David, football does have its uses. For one, It's a good way of separating the men from the spit-roasting knuckle-dragging dimwits that we call footballers.

Quote: Chimes of Freedom @ February 8, 2008, 9:55 AM

No problem.

It's probably just a case of 'pearls' and 'swine'. ;)

Yes... there is of course a certain duality to that statement!

Loathe as I am to agree with Chimes, I did actually preemptively make the suggested change just before I went to bed, so I am rather bound to say I prefer that construction. However, on the flip-side, it of course makes me a writer of 'top-class comedy material', in this instance at least, so thank you very much.

I don't like football either. What a tediously time-consuming pursuit.

Thanks for the positive comments btw :)

Quote: David Bussell @ February 8, 2008, 9:47 AM

Football leaves me absolutely cold

The joke is not exactly about football though. It would work for any rich celebrity.

Yeah, liked em JW.

The only joke I kind of felt coming was the welsh one, but besides that all good solid jokes.

I agree with Chimes, that's what I call slick dialogue rather than laboured or overwritten and one doesn't need any knowledge of football to get it. The news this week is that two men have been selling fake signed football shirts and are up in court for fraud.

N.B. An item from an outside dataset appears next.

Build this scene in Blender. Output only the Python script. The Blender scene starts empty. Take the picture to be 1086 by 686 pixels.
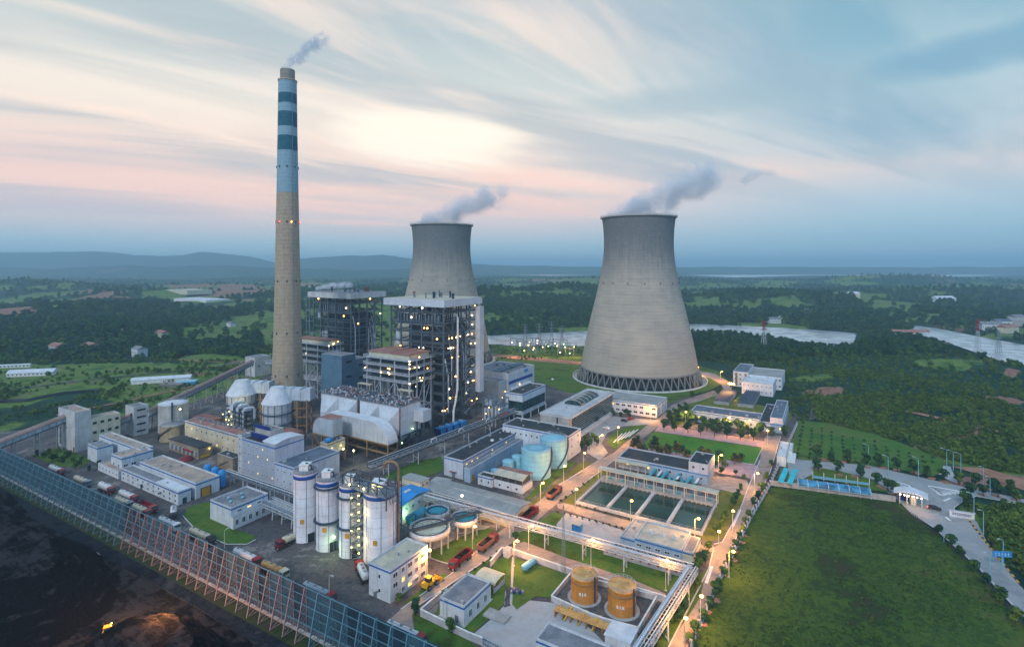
import bpy, math, random
import numpy as np
from mathutils import Vector
R = random.Random(7)
sc = bpy.context.scene
COL = sc.collection
rad = math.radians
# ------------------------------------------------------------------ camera, sky, sun, exposure
H, F, CX, Y0 = 97.0, 560.0, 543.0, 281.0
cd = bpy.data.cameras.new("camera"); cam = bpy.data.objects.new("camera", cd); COL.objects.link(cam)
cam.location = (0, 0, H); cam.rotation_euler = (rad(90), 0, 0)
cd.sensor_width = 36; cd.lens = F / 1086 * 36; cd.shift_y = (Y0 - 343) / 1086
cd.clip_start = 1; cd.clip_end = 60000
sc.camera = cam
sc.view_settings.view_transform = 'Standard'; sc.view_settings.look = 'None'
sc.view_settings.exposure = 0.46; sc.view_settings.gamma = 1
sc.cycles.max_bounces = 6; sc.cycles.diffuse_bounces = 3; sc.cycles.glossy_bounces = 3
sc.cycles.volume_bounces = 2; sc.cycles.transparent_max_bounces = 12
sc.cycles.volume_step_rate = 1.0; sc.cycles.volume_max_steps = 96
sc.cycles.use_denoising = True
SUN_EL, SUN_AZ = rad(38), rad(205)      # azimuth measured from +Y clockwise: behind the camera, a little to the left

def lin(c):
    out = []
    for v in c[:3]:
        v /= 255.0
        out.append(v / 12.92 if v <= .04045 else ((v + .055) / 1.055) ** 2.4)
    return (*out, 1.0)

class NT:
    def __init__(s, tree): s.t = tree; s.n = tree.nodes; s.l = tree.links
    def node(s, typ, **kw):
        n = s.n.new(typ)
        for k, v in kw.items():
            if k.startswith('i_'):
                key = k[2:]; key = int(key) if key.isdigit() else key.replace('_', ' ')
                s.put(n.inputs[key], v)
            else: setattr(n, k, v)
        return n
    def put(s, sock, v):
        if isinstance(v, bpy.types.NodeSocket): s.l.new(v, sock)
        elif isinstance(v, bpy.types.Node): s.l.new(v.outputs[0], sock)
        else: sock.default_value = v
    def math(s, op, a, b=0.0, c=None, clamp=False):
        n = s.n.new('ShaderNodeMath'); n.operation = op; n.use_clamp = clamp
        s.put(n.inputs[0], a); s.put(n.inputs[1], b)
        if c is not None: s.put(n.inputs[2], c)
        return n.outputs[0]
    def smooth(s, v, a, b, lo=0.0, hi=1.0):
        n = s.n.new('ShaderNodeMapRange'); n.interpolation_type = 'SMOOTHSTEP'
        s.put(n.inputs['Value'], v); n.inputs['From Min'].default_value = a; n.inputs['From Max'].default_value = b
        n.inputs['To Min'].default_value = lo; n.inputs['To Max'].default_value = hi
        return n.outputs[0]
    def mix(s, f, a, b, blend='MIX'):
        n = s.n.new('ShaderNodeMix'); n.data_type = 'RGBA'; n.blend_type = blend
        s.put(n.inputs[0], f); s.put(n.inputs[6], a); s.put(n.inputs[7], b)
        return n.outputs[2]
    def ramp(s, f, stops):
        n = s.n.new('ShaderNodeValToRGB'); e = n.color_ramp.elements
        while len(e) > 1: e.remove(e[-1])
        e[0].position = stops[0][0]; e[0].color = stops[0][1]
        for p, c in stops[1:]:
            q = e.new(p); q.color = c
        s.put(n.inputs[0], f)
        return n.outputs[0]
    def noise(s, vec, scale, detail=4, rough=.55, dist=0.0):
        n = s.n.new('ShaderNodeTexNoise'); s.put(n.inputs['Vector'], vec)
        n.inputs['Scale'].default_value = scale; n.inputs['Detail'].default_value = detail
        n.inputs['Roughness'].default_value = rough; n.inputs['Distortion'].default_value = dist
        return n.outputs[0]
    def mapping(s, vec, scale=(1, 1, 1), rot=(0, 0, 0), loc=(0, 0, 0)):
        n = s.n.new('ShaderNodeMapping'); s.put(n.inputs[0], vec)
        n.inputs['Scale'].default_value = scale; n.inputs['Rotation'].default_value = rot; n.inputs['Location'].default_value = loc
        return n.outputs[0]

world = bpy.data.worlds.new("World"); sc.world = world; world.use_nodes = True
w = NT(world.node_tree); w.n.clear()
tc = w.node('ShaderNodeTexCoord'); sep = w.node('ShaderNodeSeparateXYZ', i_0=tc.outputs['Generated'])
sx, sy, sz = sep.outputs
zz = w.math('MULTIPLY', sz, 2.0, clamp=True)
def rs(l): return [(z * 2, lin(c)) for z, c in l]
warm = w.ramp(zz, rs([(0, (142, 176, 194)), (.035, (158, 186, 200)), (.06, (186, 188, 196)), (.10, (218, 196, 194)), (.15, (236, 206, 192)), (.20, (232, 212, 198)),
                      (.25, (228, 216, 202)), (.32, (196, 202, 198)), (.39, (180, 192, 193)), (.46, (188, 198, 197))]))
cool = w.ramp(zz, rs([(0, (134, 172, 192)), (.05, (142, 178, 196)), (.10, (168, 188, 200)), (.15, (204, 197, 195)), (.19, (184, 194, 198)),
                      (.26, (158, 184, 193)), (.34, (124, 166, 184)), (.46, (104, 152, 174))]))
side = w.smooth(sx, -.02, .62)
base = w.mix(side, warm, cool)
den = w.math('ADD', sz, .12)
cxx = w.math('DIVIDE', sx, den); cyy = w.math('DIVIDE', sy, den)
cv = w.node('ShaderNodeCombineXYZ', i_0=cxx, i_1=cyy, i_2=0.0).outputs[0]
def streaks(az, sx_, sy_, loc): return w.mapping(w.mapping(cv, (1, 1, 1), (0, 0, rad(az - 90))), (sx_, sy_, 1), (0, 0, 0), loc)
m1 = streaks(55, .34, .9, (2.3, 1.1, 0))
n1 = w.noise(m1, 1.1, 5, .5, .6)
n2 = w.noise(streaks(48, .3, 1.3, (7.3, 4.1, 0)), 1.5, 6, .55, .9)
up = w.smooth(sz, .06, .2)
dk = w.math('MULTIPLY', w.smooth(n1, .50, .68), up)
lt = w.math('MULTIPLY', w.smooth(n2, .48, .72), up)
greyc = w.mix(side, lin((172, 180, 188)), lin((138, 168, 184)))
c1 = w.mix(w.math('MULTIPLY', dk, .85), base, greyc)
lightc = w.mix(side, lin((246, 230, 214)), lin((196, 208, 208)))
c2 = w.mix(w.math('MULTIPLY', lt, w.math('SUBTRACT', .6, w.math('MULTIPLY', side, .35))), c1, lightc)
n3 = w.noise(streaks(62, .22, .95, (1.3, 5.1, 0)), 1.7, 5, .5, .5)
n4 = w.noise(streaks(40, .4, 1.4, (4.3, 2.1, 0)), 1.6, 5, .52, .7)
c2 = w.mix(w.math('MULTIPLY', w.math('MULTIPLY', w.smooth(n3, .46, .66), up), .62), c2, w.mix(side, lin((160, 172, 180)), lin((116, 154, 176))))
c2 = w.mix(w.math('MULTIPLY', w.math('MULTIPLY', w.smooth(n4, .5, .7), up), w.math('SUBTRACT', .55, w.math('MULTIPLY', side, .40))), c2, w.mix(side, lin((252, 226, 206)), lin((190, 206, 210))))
# bright veil where the low sun stands behind the cloud
def glow(px, py, wx, wy):
    v = Vector(((px - CX) / F, 1, (Y0 - py) / F)).normalized()
    dx = w.math('DIVIDE', w.math('SUBTRACT', sx, v.x), wx); dz = w.math('DIVIDE', w.math('SUBTRACT', sz, v.z), wy)
    d = w.math('ADD', w.math('MULTIPLY', dx, dx), w.math('MULTIPLY', dz, dz))
    d = w.math('ADD', d, w.math('MULTIPLY', w.math('SUBTRACT', n3, .5), 4.6))
    return w.math('MULTIPLY', w.smooth(d, 1.1, -.2), w.smooth(sy, 0, .2))
c3 = w.mix(w.math('MULTIPLY', glow(480, 142, .19, .07), .82), c2, lin((255, 243, 222)))
c3 = w.mix(w.math('MULTIPLY', glow(330, 205, .55, .055), .6), c3, lin((244, 200, 182)))
c3 = w.mix(w.math('MULTIPLY', glow(70, 175, .34, .07), .4), c3, lin((232, 202, 194)))
c3 = w.mix(w.math('MULTIPLY', glow(640, 190, .3, .04), .4), c3, lin((246, 206, 188)))
# grey cloud banks low on the left and dark streaks right of centre
c3 = w.mix(w.math('MULTIPLY', glow(90, 215, .22, .022), .6), c3, lin((170, 178, 190)))
c3 = w.mix(w.math('MULTIPLY', glow(760, 105, .30, .030), .55), c3, lin((150, 174, 184)))
c3 = w.mix(w.math('MULTIPLY', glow(1010, 60, .10, .030), .6), c3, lin((96, 148, 176)))
sky = w.node('ShaderNodeTexSky', sky_type='NISHITA', sun_disc=False, sun_elevation=SUN_EL, sun_rotation=SUN_AZ)
# unseen sky overhead and behind, its blue brightened to light the scene
c3 = w.mix(w.smooth(sz, .47, .75), c3, lin((136, 180, 222)))
c3 = w.mix(w.math('MULTIPLY', w.smooth(sy, .12, -.35), .85), c3, lin((136, 176, 216)))
bg1 = w.node('ShaderNodeBackground', i_0=c3, i_1=.88)
bg2 = w.node('ShaderNodeBackground', i_0=sky, i_1=0.006)
add = w.node('ShaderNodeAddShader', i_0=bg1, i_1=bg2)
wo = w.node('ShaderNodeOutputWorld', i_0=add)

sl = bpy.data.lights.new("sun", 'SUN'); sl.energy = 1.15; sl.angle = rad(12); sl.color = (1, .95, .90)
so = bpy.data.objects.new("sun", sl); COL.objects.link(so)
d = Vector((math.sin(SUN_AZ) * math.cos(SUN_EL), math.cos(SUN_AZ) * math.cos(SUN_EL), math.sin(SUN_EL)))
so.rotation_euler = (-d).to_track_quat('-Z', 'Y').to_euler(); so.location = d * 500 + Vector((0, 300, 0))

# ------------------------------------------------------------------ coordinates
TH = rad(-31)
UA = (math.cos(TH), math.sin(TH)); UB = (-math.sin(TH), math.cos(TH))
def G(px, py, z=0.0):
    Y = (H - z) * F / (py - Y0); return ((px - CX) / F * Y, Y)
def hgt(yb, yt): return H * (yb - yt) / (yb - Y0)
def along(P, d, px):
    k = (px - CX) / F
    return (k * P[1] - P[0]) / (d[0] - k * d[1])
def toloc(root, P):
    th = root.rotation_euler.z; dx = P[0] - root.location.x; dy = P[1] - root.location.y
    return (dx * math.cos(th) + dy * math.sin(th), -dx * math.sin(th) + dy * math.cos(th))

# ------------------------------------------------------------------ materials
M = {}
def newmat(name):
    m = bpy.data.materials.new(name); m.use_nodes = True; t = NT(m.node_tree); t.n.clear(); M[name] = m
    out = t.node('ShaderNodeOutputMaterial'); return m, t, out
def mat(name, rgb, rough=.8, var=.18, scale=.35, rgb2=None, stain=0.0, metal=0.0, bump=0.0, spec=.3, grain=2.5, panel=None, rot=TH):
    m, t, out = newmat(name)
    geo = t.node('ShaderNodeNewGeometry'); pos = geo.outputs['Position']
    na = t.noise(pos, scale, 4, .6); nb = t.noise(pos, scale * 7, 3, .6); ng = t.noise(pos, grain, 2, .5)
    c = t.mix(t.smooth(na, .38, .62), (*rgb, 1), (*(rgb2 or [v * (1 - var) for v in rgb]), 1))
    c = t.mix(t.math('MULTIPLY', t.smooth(nb, .42, .72), var * 1.1), c, (*[v * .45 for v in rgb], 1))
    c = t.mix(t.math('MULTIPLY', t.smooth(ng, .5, .8), var * .7), c, (*[min(1, v * 1.35) for v in rgb], 1))
    if stain:
        st = t.noise(t.mapping(pos, (1.1, 1.1, .07)), 1.0, 4, .7)
        c = t.mix(t.math('MULTIPLY', t.smooth(st, .48, .72), stain), c, (*[rgb[0] * .42, rgb[1] * .38, rgb[2] * .34], 1))
    if panel:      # joints between cladding sheets or slabs
        pr = t.node('ShaderNodeSeparateXYZ', i_0=t.mapping(pos, (1, 1, 1), (0, 0, -rot)))
        f = None
        for k, pitch in enumerate(panel):
            if not pitch: continue
            fr = t.math('FRACT', t.math('ADD', t.math('DIVIDE', pr.outputs[k], pitch), 500.37))
            ln = t.math('LESS_THAN', fr, min(.2, .14 / pitch * 1.4))
            f = ln if f is None else t.math('MAXIMUM', f, ln)
        c = t.mix(t.math('MULTIPLY', f, .42), c, (*[v * .4 for v in rgb], 1))
    b = t.node('ShaderNodeBsdfPrincipled', i_Base_Color=c, i_Metallic=metal)
    t.put(b.inputs['Roughness'], t.math('ADD', t.math('MULTIPLY', nb, .25), rough - .12)); b.inputs['Specular IOR Level'].default_value = spec
    if bump:
        bn = t.node('ShaderNodeBump', i_Height=nb, i_Strength=bump, i_Distance=.3); t.put(b.inputs['Normal'], bn.outputs[0])
    t.put(out.inputs[0], b.outputs[0]); return m
def emis(name, rgb, strength):
    m, t, out = newmat(name)
    e = t.node('ShaderNodeEmission', i_0=(*rgb, 1), i_1=strength); t.put(out.inputs[0], e.outputs[0]); return m
def glass(name, rgb, rough=.12, lit=None):
    m, t, out = newmat(name)
    geo = t.node('ShaderNodeNewGeometry'); n = t.noise(geo.outputs['Position'], .35, 3)
    c = t.mix(t.smooth(n, .4, .6), (*rgb, 1), (*[v * .4 for v in rgb], 1))
    b = t.node('ShaderNodeBsdfPrincipled', i_Base_Color=c, i_Roughness=rough); b.inputs['Specular IOR Level'].default_value = .6
    if lit: b.inputs['Emission Color'].default_value = (*lit[0], 1); b.inputs['Emission Strength'].default_value = lit[1]
    t.put(out.inputs[0], b.outputs[0]); return m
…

Quote: bushbaby @ February 8, 2008, 3:31 PM

I agree with Chimes, that's what I call slick dialogue rather than laboured or overwritten and one doesn't need any knowledge of football to get it. The news this week is that two men have been selling fake signed football shirts and are up in court for fraud.

In case my phraseology was unclear, I agreed with Chimes too, much to my own chagrin. But I can still steadfastly and stubbornly claim to be resisting Chimes's advice as I had already made the change.
Don't think the original was especially laboured or unclear though...! Whistling nnocently

Yeah, I couldn't resist the Welsh one. The trouble with that news story is that it doesn't *need* a punchline! You could just read the top line, raise your eyebrows, and score maximum effect IMO!

Quote: Charisma @ February 8, 2008, 3:12 PM

The joke is not exactly about football though. It would work for any rich celebrity.

Yes, that's true, but my loathing of football is absolutely pathological.